Китай вступил в корейскую войну в конце ноября, и после того, как Трумэн на пресс-конференции предложил использовать против китайцев ядерное оружие, премьер-министр Клемент Эттли вылетел в Вашингтон, чтобы напомнить американцам о необходимости проконсультироваться об этом с англичанами. Являясь посольским экспертом по китайскому коммунизму и его отношениям с СССР, Бёрджесс не мог не быть втянутым в этот кризис и передавал русским все документы, касающиеся обсуждения этого вопроса, а также информацию, полученную от Глэдвина Джебба, представителя США в ООН, и его личного секретаря Алана Маклина по русскому вопросу.
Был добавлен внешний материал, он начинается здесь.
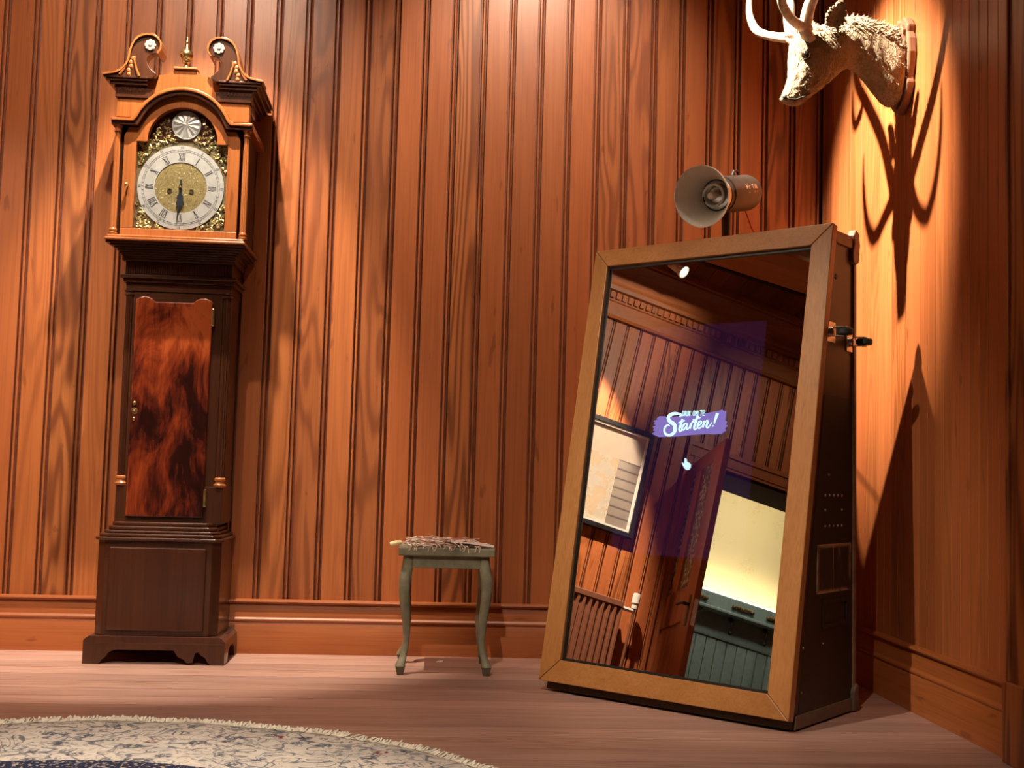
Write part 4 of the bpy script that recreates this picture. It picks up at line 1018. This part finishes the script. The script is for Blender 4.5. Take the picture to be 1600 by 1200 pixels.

Бёрджесс часто ездил в Нью-Йорк, где останавливался в квартире Алана Маклина, его бывшего коллеги по новостному департаменту[666]. Он также встречался со своим товарищем по Итону биржевым брокером Робертом Грантом. Еще он съездил к Валентину Лофорду, бывшему британскому дипломату. С ним он покатался по Ойстер-Бею и ему признался, что «подумывает уйти из Форин Офис»[667]. Во время поездок он не упускал возможности посетить турецкие бани на 28-й улице и «снять» молодого человека.